Friday, April 03, 2009

Inclusion

“This land is your land, this land is my land.”

Make no mistake: ownership is the ultimate form of inclusiveness. By which, I mean we all, collectively, own our world. Arguably, I own the bit I’m in more than any other bit, but that’s finesse to the principle.

What that most definitely does not mean is that we should be able to buy shares or property. Money inevitably separates us from our responsibilities.

As usual, the question is how we get from the present situation where people believe they own next to nothing and are responsible for even less, which is hardly surprising when the economic system considers every community as ripe for investment from half way round the globe, to the communitarian utopia outlined above?

This is mostly a matter of perception. Repeat the mantra: “This land is your land, this land is my land.” We already own it. Having said that, changing people’s perceptions is also the hardest thing to do.

The present situation does present a few opportunities to move things along the road of inclusiveness. Devolution is happening in small but encouraging ways: from the elected bodies for Scotland and Wales to the Local Government and Public Involvement in Health Act 2007 (http://www.opsi.gov.uk/acts/acts2007/ukpga_20070028_en_1). More obviously inclusiveness-related initiatives are happening: encouraging companies, organisations and governing bodies to be open in everything they do and involve those they effect (stakeholders) in planning future activities.

There is a chasm between stakeholder engagement and meaningful community ownership, but small steps add up (as Lao-Tzu kinda said).

Integrity

When I started this blog, it was to counter the idea that a Gandhist solution is impractical because human nature will undermine it. Essentially, I thought that if it came down to whether we are inherently good enough or not then we had better be good enough or we might as well give up and go home.


But what if we can make integrity a must-have element of the way things are organised? Like sustainable development and stewardship, integrity could become an aspiration or buzzword that becomes embedded in how we do things.

So what does that mean?


Law is the bedrock of a harmonious society, but it alone does not foster gentility. If anything, the cold, hard surface of legislation can cause resentment. Laws are seen as something to be grudgingly accepted, worked around, bent or slyly broken. In other words, law alone does not promote integrity.

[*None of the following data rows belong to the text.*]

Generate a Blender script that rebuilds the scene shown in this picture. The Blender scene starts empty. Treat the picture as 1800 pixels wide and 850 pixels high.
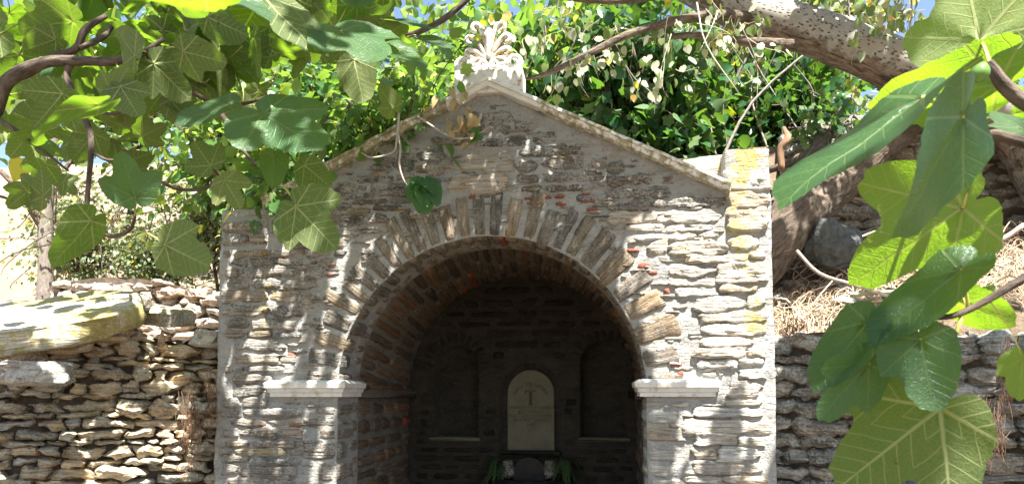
import bpy, math, random
import numpy as np
from mathutils import Vector, Matrix
R = math.radians
rnd = random.Random(7)
rng = np.random.default_rng(11)
SC = bpy.context.scene
COL = SC.collection

# ------------------------------------------------------------------ camera, sky, sun, exposure
EYE = Vector((0, 0, 1.6)); YAW = 6.9; PITCH = 4.0; LENS = 26.0; SHIFT = 0.0967
cd = bpy.data.cameras.new('camera'); cam = bpy.data.objects.new('camera', cd); COL.objects.link(cam)
cam.location = EYE; cam.rotation_euler = (R(90 + PITCH), 0, R(YAW))
cd.sensor_width = 36; cd.lens = LENS; cd.shift_y = SHIFT; cd.clip_start = 0.05; cd.clip_end = 3000
cd.dof.use_dof = True; cd.dof.focus_distance = 5.2; cd.dof.aperture_fstop = 9
SC.camera = cam
SUN = Vector((0.20, -0.40, 0.895)).normalized()          # direction towards the sun
w = bpy.data.worlds.new('World'); SC.world = w; w.use_nodes = True
nt = w.node_tree; sky = nt.nodes.new('ShaderNodeTexSky'); sky.sky_type = 'NISHITA'; sky.sun_disc = False
sky.sun_elevation = math.asin(SUN.z); sky.sun_rotation = math.atan2(SUN.x, SUN.y)
sky.dust_density = 1.6; sky.air_density = 1.0
bg = nt.nodes['Background']; bg.inputs[1].default_value = 0.06
nt.links.new(sky.outputs[0], bg.inputs[0])
sl = bpy.data.lights.new('sun', 'SUN'); sl.energy = 5.0; sl.angle = R(0.5); sl.color = (1, 0.955, 0.88)
so = bpy.data.objects.new('sun', sl); COL.objects.link(so); so.location = (4, -6, 20)
so.rotation_euler = (-SUN).to_track_quat('-Z', 'Y').to_euler()
SC.view_settings.view_transform = 'Standard'; SC.view_settings.look = 'None'
SC.view_settings.gamma = 1; SC.view_settings.use_curve_mapping = False
SC.view_settings.exposure = 2.38
SC.cycles.max_bounces = 8; SC.cycles.diffuse_bounces = 5; SC.cycles.transmission_bounces = 4
SC.cycles.use_denoising = True

# ------------------------------------------------------------------ helpers
_y, _p = R(YAW), R(PITCH)
_r = np.array([math.cos(_y), math.sin(_y), 0]); _f0 = np.array([-math.sin(_y), math.cos(_y), 0]); _z = np.array([0, 0, 1.])
_fw = _f0 * math.cos(_p) + _z * math.sin(_p); _up = -_f0 * math.sin(_p) + _z * math.cos(_p)
_F = 1300.0; _S = SHIFT * 1800 / _F
def at(px, py, Y):
    """point of the place at depth Y that the photograph shows at pixel px, py"""
    d = _fw + _r * ((px - 900) / _F) + _up * ((425 - py) / _F + _S)
    return np.array([0, 0, 1.6]) + d * (Y / d[1])
def pix(P):
    d = np.asarray(P, float) - np.array([0, 0, 1.6]); wz = d @ _fw
    return 900 + _F * (d @ _r) / wz, 425 - _F * ((d @ _up) / wz - _S)

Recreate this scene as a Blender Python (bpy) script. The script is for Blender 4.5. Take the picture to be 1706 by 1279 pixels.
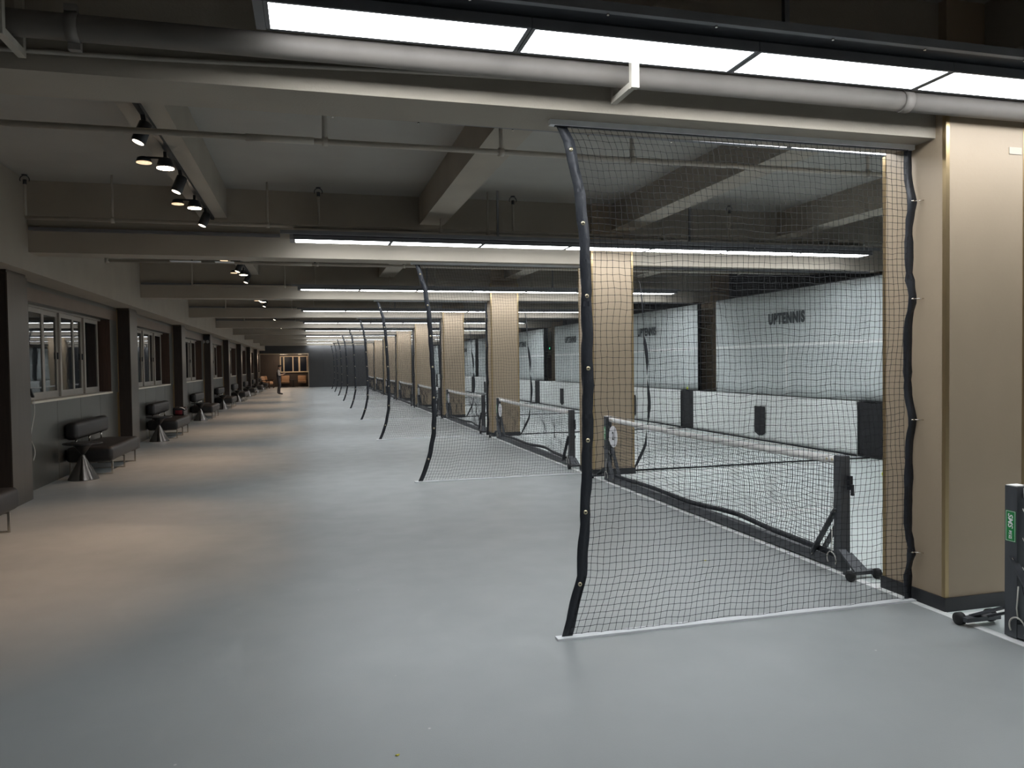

People of faith might argue that the shortcomings of rigid structures of statehood can be overcome by a moral outlook, based on religious teaching. And they would have an essential truth in saying so: while laws are often based on moral principles, their operation and adoption often does not. It is soft, moral values that have to be implemented too.


Whether morals require faith or not, or as I would argue, they are a facet of human nature, the challenge is to effectively join two very different materials. To stretch the metaphor of law as bedrock, integrity must lie on top and in the crevices, providing fertile soil.


Already, the line between compulsory laws and voluntary standards is blurred, both where standards become de rigeur and where management systems standards require a commitment to obeying relevant laws. But this doesn’t encourage a mindset that sees personal, organisational, corporate and societal behaviour as interconnected.


Such a mindset is critical to a sustainable community because any disharmony between the levels of and elements of society makes it harder to keep together.


Integrity will be seen as an essential part of how the elements of society operate in the same way that many individuals in desperate need of positive thinking operate. They “fake it to make it”, smiling until smiling becomes second nature and they feel a genuine warmth for others.


Organizations can and should claim integrity as an aspiration until that is exactly how they behave. At that point, no-one is being conned, trust is earned and “light-touch regulation” can become a reality.